DELL enters the final stretch before June 25 earnings having done something rare in a single week: it rendered its entire prior analyst consensus obsolete, repriced 43% higher, and then immediately gave back 6.6% in a single session — all while short sellers continued their quiet, unhurried exit.
The most striking development is not the price move itself but the speed of the Street's capitulation. Every major firm raised targets in the 48 hours following the May 28 Q1 print. Goldman Sachs doubled its target to $500. Barclays went from $168 to $550 — the most aggressive call on the board.

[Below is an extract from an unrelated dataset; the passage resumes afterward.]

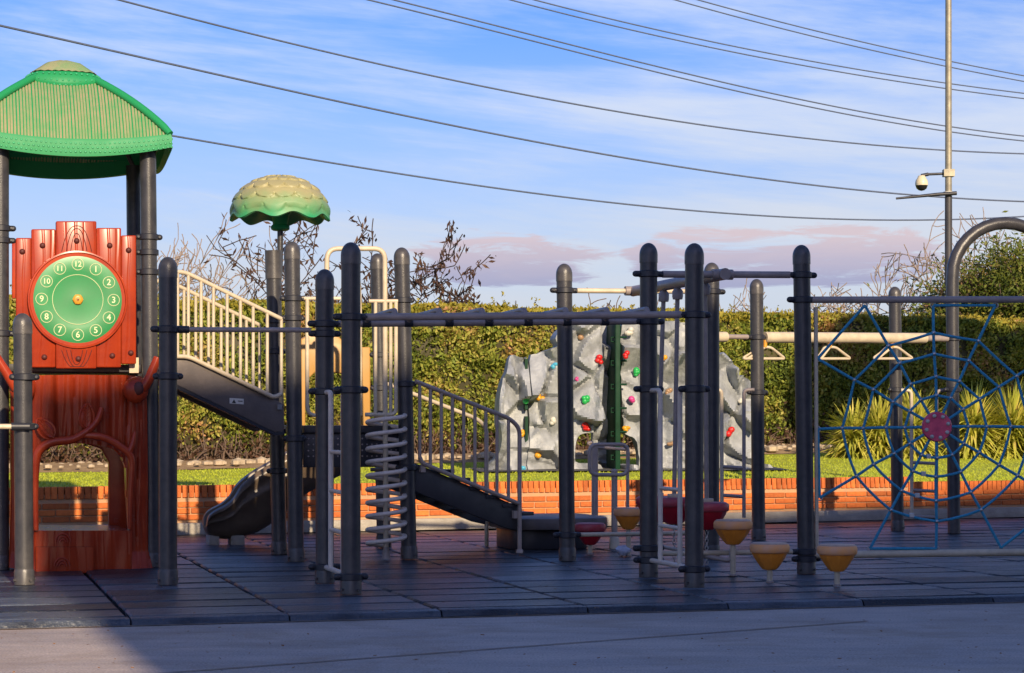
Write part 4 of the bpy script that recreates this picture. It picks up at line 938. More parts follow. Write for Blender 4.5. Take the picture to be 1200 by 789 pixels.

JP Morgan, BofA, and Bernstein all converged near $497–$500. The one genuine structural shift came from Morgan Stanley, which retired its long-held Underweight, upgrading to Equal-Weight and lifting from $170 to $448. That move matters because Erik Woodring's bearish view — rooted in PC commoditisation and AI-cycle scepticism — had been the most visible dissenting voice on the name through the first half of 2026. Its removal closes the debate on whether Dell is an AI infrastructure beneficiary. The Street has answered: it is. The consensus mean target is now $484, roughly 11% above the current $435 close, with 14 buys and no sells on record.

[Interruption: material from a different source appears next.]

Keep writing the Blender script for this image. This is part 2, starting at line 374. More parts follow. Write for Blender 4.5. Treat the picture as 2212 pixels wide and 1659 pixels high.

Short interest tells a story of continued, methodical retreat — not panic, not a squeeze, just an orderly unwind. At 5.8% of the free float, short interest has fallen 11% over the past month and is now at the lowest level in the 30-day data window. The pace of the decline has actually been calm: shorts trimmed roughly 1% on the day and 3.5% on the week, numbers that suggest covering by choice rather than under duress. The borrow market confirms this reading entirely. Availability has loosened dramatically — 1,878% of outstanding short interest, meaning more than 18 shares are available to lend for every one currently borrowed, the most room the lending pool has shown in the data. Cost to borrow is negligible at 0.39%, down 15% on the week. This is not a squeeze setup. Shorts are leaving, but they are leaving on their own terms.
Options positioning has nudged toward caution. The put/call ratio is 1.31, running about one standard deviation above its 20-day average of 1.25. That is not an extreme read — the 52-week high is 5.56 — but it represents a mild uptick in downside hedging that is consistent with investors protecting gains ahead of a known catalyst. After the May 28 print moved the stock 38% in a single session, there is a reasonable case that some holders want insurance before June 25. On valuation, the forward P/E has expanded to roughly 22x on the back of the re-rating, up more than 6 points over the past month. EV/EBITDA has moved in the opposite direction — down nearly 6 points on the week — reflecting the earnings upgrade cycle catching up with the price. The ORTEX EPS momentum score ranks in the 96th percentile on a 30-day basis and 91st on 90 days, underscoring that estimate revisions have been running hard and consistently in one direction.
The peer picture adds texture to the single-session pullback. HPQ fell 7% on the same day DELL dropped 6.6%, suggesting at least part of Tuesday's reversal was sector-wide rather than DELL-specific. HPE, by contrast, surged 19% on the day — likely on its own earnings catalyst — while NTAP gave back 2.3%. The week-on-week comparisons are more revealing: DELL's 43% gain on the week tracks closely with HPE's 48% and HPE peer 992 on the SEHK at 46%, pointing to a broad re-rating across the server and storage complex rather than an isolated DELL story.
The narrative heading into June 25 is therefore less about whether demand exists and more about whether the magnitude of the Q1 beat was a one-quarter event or the beginning of a sustained upgrade cycle. With the last prominent bear on the sidelines and the short base still trimming, the primary variable to watch is whether EPS estimate momentum — currently running near the top of the universe — holds its trajectory through the pre-earnings window.